===== Task material =====

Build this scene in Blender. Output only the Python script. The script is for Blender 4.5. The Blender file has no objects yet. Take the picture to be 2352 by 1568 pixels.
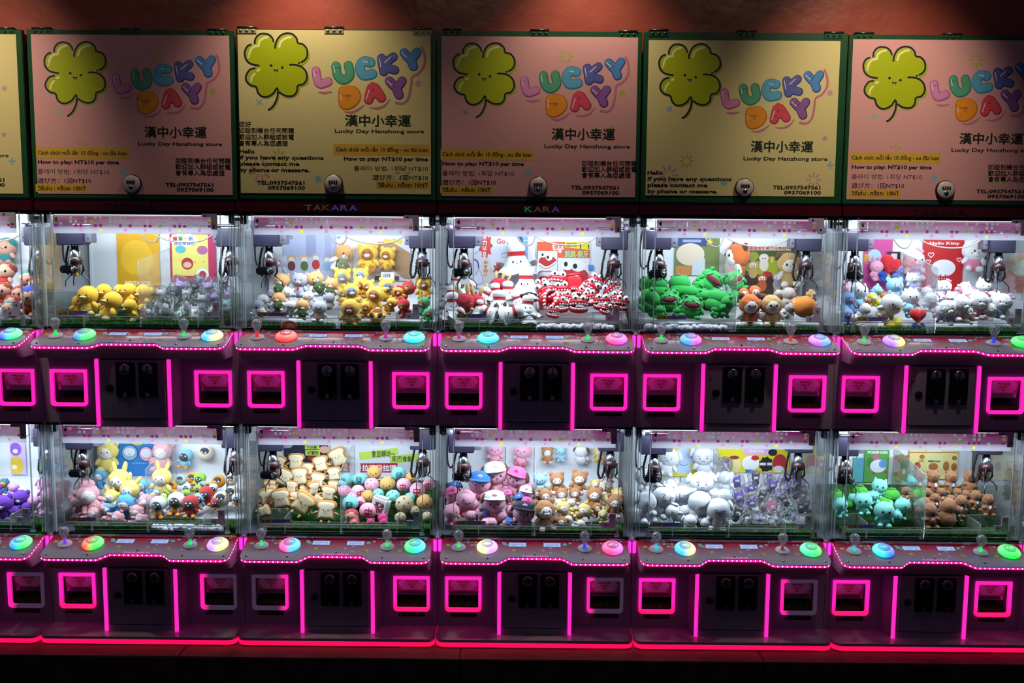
import bpy, bmesh, math, random
from mathutils import Vector, Matrix, Euler
random.seed(7)
S = bpy.context.scene
COL = S.collection
PI = math.pi
# ------------------------------------------------------------------ camera, world, lights, exposure
FPX = 2290.0
CX, CZ, CD, PIT, ROL, YAW = 0.3221, 1.7211, 3.9843, 0.1111, 0.0075, -0.0054
_cy, _sy, _cp, _sp, _cr, _sr = math.cos(YAW), math.sin(YAW), math.cos(PIT), math.sin(PIT), math.cos(ROL), math.sin(ROL)
_R = Vector((_cy, -_sy, 0)); _Fh = Vector((_sy, _cy, 0)); _Z = Vector((0, 0, 1))
_F = _Fh * _cp - _Z * _sp; _U = _Fh * _sp + _Z * _cp
RR = _R * _cr + _U * _sr; UU = -_R * _sr + _U * _cr
CAMP = Vector((CX, -CD, CZ))
cd = bpy.data.cameras.new('camera'); cam = bpy.data.objects.new('camera', cd); COL.objects.link(cam)
cd.sensor_width = 36; cd.lens = FPX / 2352 * 36; cd.clip_start = .05
M3 = Matrix((RR, UU, -_F)).transposed()
cam.matrix_world = Matrix.Translation(CAMP) @ M3.to_4x4()
S.camera = cam
S.view_settings.view_transform = 'Standard'; S.view_settings.look = 'None'
S.view_settings.gamma = 1; S.view_settings.use_curve_mapping = False; S.view_settings.exposure = 0.0
S.cycles.transparent_max_bounces = 24; S.cycles.max_bounces = 8
S.cycles.use_denoising = True; S.cycles.sample_clamp_indirect = 4
S.cycles.caustics_reflective = False; S.cycles.caustics_refractive = False
w = bpy.data.worlds.new('night'); S.world = w; w.use_nodes = True
w.node_tree.nodes['Background'].inputs[0].default_value = (.35, .30, .55, 1)
w.node_tree.nodes['Background'].inputs[1].default_value = .06

def spot(loc, target, power, size, blend, color=(1, .80, .58), r=.03):
    ld = bpy.data.lights.new('ceiling_or_fill_spot', 'SPOT'); ld.energy = power; ld.spot_size = math.radians(size)
    ld.spot_blend = blend; ld.color = color; ld.shadow_soft_size = r
    o = bpy.data.objects.new('ceiling_or_fill_spot', ld); COL.objects.link(o)
    o.location = loc; o.rotation_euler = (Vector(target) - Vector(loc)).to_track_quat('-Z', 'Y').to_euler()
spot((-.53, -.27, 2.98), (-.53, .02, 2.2), 33, 84, 1.0, r=.05)
spot((.57, -.27, 2.98), (.60, .02, 2.2), 27, 84, 1.0, r=.05)
spot((-1.86, -.80, 3.15), (-1.86, .02, 2.12), 70, 57, 1.0, r=.05)
spot((1.72, -.80, 3.15), (1.68, .02, 2.12), 66, 57, 1.0, r=.05)

for x_ in (-1.3, .1, 1.5): spot((x_, -2.0, 3.45), (x_, .07, 2.68), 9, 46, 1.0, r=.15)  # added fill lights without a fixture, brightening the wall between the ceiling pools
def area(name, loc, rot, sx, sy, power, color):
    ld = bpy.data.lights.new(name, 'AREA'); ld.shape = 'RECTANGLE'; ld.size = sx; ld.size_y = sy
    ld.energy = power; ld.color = color
    o = bpy.data.objects.new(name, ld); COL.objects.link(o); o.location = loc; o.rotation_euler = rot
    return o

# ------------------------------------------------------------------ picture-to-place helper
def ray(u, v):
    return _ray(u - 1176, v - 784)
def _ray(a, b):
    return (RR * (a / FPX) - UU * (b / FPX) + _F)
def at(u, v, Y):
    d = ray(u, v); t = (Y - CAMP.y) / d.y
    return CAMP + d * t
def mpp(Y):            # metres per photo pixel at depth plane Y
    return (Y + CD) / FPX

# ------------------------------------------------------------------ materials
def lin(c):
    if isinstance(c, str):
        c = [int(c[i:i + 2], 16) / 255 for i in (0, 2, 4)]
        return tuple(x / 12.92 if x <= .04045 else ((x + .055) / 1.055) ** 2.4 for x in c)
    return tuple(c)
_M = {}
def mat(key, col='808080', rough=.5, metal=0, emit=None, es=1, bump=0, bscale=60, sheen=0, spec=.5, coat=0, var=0):
    if key in _M: return _M[key]
    m = bpy.data.materials.new(key); m.use_nodes = True; nt = m.node_tree
    b = nt.nodes['Principled BSDF']; c = lin(col)
    b.inputs['Base Color'].default_value = (*c, 1); b.inputs['Roughness'].default_value = rough
    b.inputs['Metallic'].default_value = metal; b.inputs['Specular IOR Level'].default_value = spec
    if coat: b.inputs['Coat Weight'].default_value = coat
    if sheen: b.inputs['Sheen Weight'].default_value = sheen
    if emit is not None:
        b.inputs['Emission Color'].default_value = (*lin(emit), 1); b.inputs['Emission Strength'].default_value = es
    if bump or var:
        tc = nt.nodes.new('ShaderNodeTexCoord'); n = nt.nodes.new('ShaderNodeTexNoise')
        n.inputs['Scale'].default_value = bscale; n.inputs['Detail'].default_value = 3
        nt.links.new(tc.outputs['Object'], n.inputs['Vector'])
        if bump:
            bp = nt.nodes.new('ShaderNodeBump'); bp.inputs['Strength'].default_value = bump; bp.inputs['Distance'].default_value = .02
            nt.links.new(n.outputs['Fac'], bp.inputs['Height']); nt.links.new(bp.outputs[0], b.inputs['Normal'])
        if var:
            mx = nt.nodes.new('ShaderNodeMix'); mx.data_type = 'RGBA'
            mx.inputs['A'].default_value = (*[x * (1 - var) for x in c], 1); mx.inputs['B'].default_value = (*[min(1, x * (1 + var)) for x in c], 1)
            nt.links.new(n.outputs['Fac'], mx.inputs['Factor']); nt.links.new(mx.outputs['Result'], b.inputs['Base Color'])
    _M[key] = m; return m

def glassy(key, tint=(1, 1, 1), refl=.06, rough=.02, haze=0, hazecol=(1, 1, 1), bump=0, bscale=10):
    """thin clear plastic: see-through with mirror sheen and an optional white haze"""
    if key in _M: return _M[key]
    m = bpy.data.materials.new(key); m.use_nodes = True; nt = m.node_tree; nt.nodes.clear()
    out = nt.nodes.new('ShaderNodeOutputMaterial')
    tr = nt.nodes.new('ShaderNodeBsdfTransparent'); tr.inputs[0].default_value = (*tint, 1)
    gl = nt.nodes.new('ShaderNodeBsdfGlossy'); gl.inputs['Roughness'].default_value = rough
    lw = nt.nodes.new('ShaderNodeLayerWeight'); lw.inputs['Blend'].default_value = .25
    ma = nt.nodes.new('ShaderNodeMath'); ma.operation = 'MULTIPLY_ADD'; ma.inputs[1].default_value = .5; ma.inputs[2].default_value = refl
    nt.links.new(lw.outputs['Fresnel'], ma.inputs[0])
    mx = nt.nodes.new('ShaderNodeMixShader'); nt.links.new(ma.outputs[0], mx.inputs[0])
    last = tr
    if haze:
        di = nt.nodes.new('ShaderNodeBsdfDiffuse'); di.inputs[0].default_value = (*hazecol, 1)
        tl = nt.nodes.new('ShaderNodeBsdfTranslucent'); tl.inputs[0].default_value = (*hazecol, 1)
        h1 = nt.nodes.new('ShaderNodeMixShader'); nt.links.new(di.outputs[0], h1.inputs[1]); nt.links.new(tl.outputs[0], h1.inputs[2])
        h2 = nt.nodes.new('ShaderNodeMixShader'); h2.inputs[0].default_value = haze
        nt.links.new(tr.outputs[0], h2.inputs[1]); nt.links.new(h1.outputs[0], h2.inputs[2]); last = h2
    nt.links.new(last.outputs[0], mx.inputs[1]); nt.links.new(gl.outputs[0], mx.inputs[2])
    if bump:
        tc = nt.nodes.new('ShaderNodeTexCoord'); n = nt.nodes.new('ShaderNodeTexNoise'); n.inputs['Scale'].default_value = bscale
        n.inputs['Distortion'].default_value = 1.5
        bp = nt.nodes.new('ShaderNodeBump'); bp.inputs['Strength'].default_value = bump; bp.inputs['Distance'].default_value = .1
        nt.links.new(tc.outputs['Object'], n.inputs['Vector']); nt.links.new(n.outputs['Fac'], bp.inputs['Height'])
        nt.links.new(bp.outputs[0], gl.inputs['Normal'])
    nt.links.new(mx.outputs[0], out.inputs[0]); _M[key] = m; return m

def grad_emit(key, c1, c2, axis=0, lo=-1, hi=1, es=1.0, base='cccccc'):
    """a lamp cover whose light fades from one colour to another along one of its own axes"""
    if key in _M: return _M[key]
    m = mat(key, base, .35); nt = m.node_tree; b = nt.nodes['Principled BSDF']
    tc = nt.nodes.new('ShaderNodeTexCoord'); sp = nt.nodes.new('ShaderNodeSeparateXYZ'); mr = nt.nodes.new('ShaderNodeMapRange')
    mr.inputs['From Min'].default_value = lo; mr.inputs['From Max'].default_value = hi; mr.interpolation_type = 'SMOOTHSTEP'
    mx = nt.nodes.new('ShaderNodeMix'); mx.data_type = 'RGBA'
    mx.inputs['A'].default_value = (*lin(c1), 1); mx.inputs['B'].default_value = (*lin(c2), 1)
    nt.links.new(tc.outputs['Object'], sp.inputs[0]); nt.links.new(sp.outputs[axis], mr.inputs['Value'])
    nt.links.new(mr.outputs[0], mx.inputs['Factor']); nt.links.new(mx.outputs['Result'], b.inputs['Emission Color'])
    b.inputs['Emission Strength'].default_value = es
    return m

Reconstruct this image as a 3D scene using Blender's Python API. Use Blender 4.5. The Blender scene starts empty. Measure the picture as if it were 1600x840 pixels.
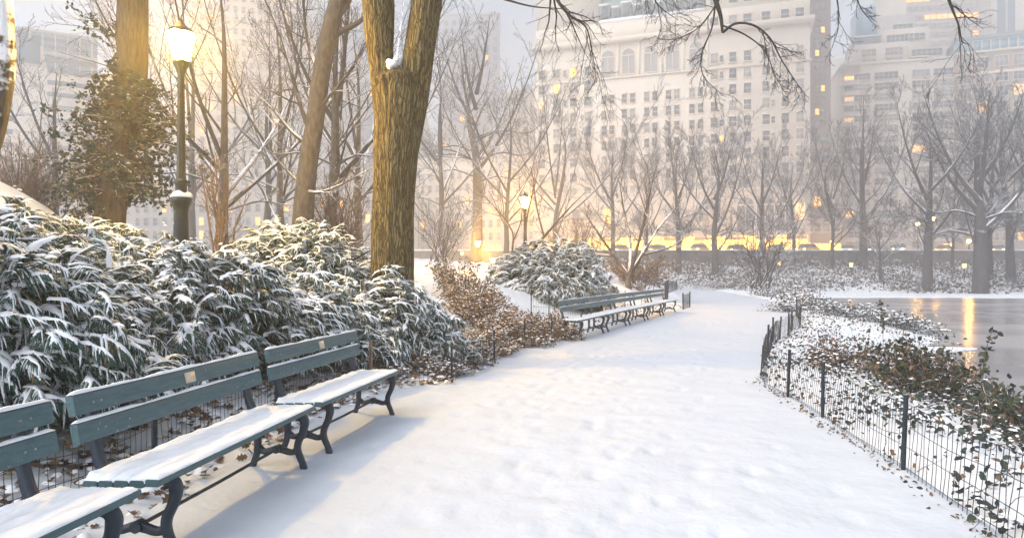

=====

**Work to complete:**
Go through the data and gather every line that holds "pixels".

**Answer below:**
Build this scene in Blender. Output only the Python script. The script is for Blender 4.5. The Blender file has no objects yet. Take the picture to be 2352 by 1568 pixels.
Reconstruct this image as a 3D scene using Blender's Python API. Use Blender 4.5. The Blender scene starts empty. Measure the picture as if it were 1600x840 pixels.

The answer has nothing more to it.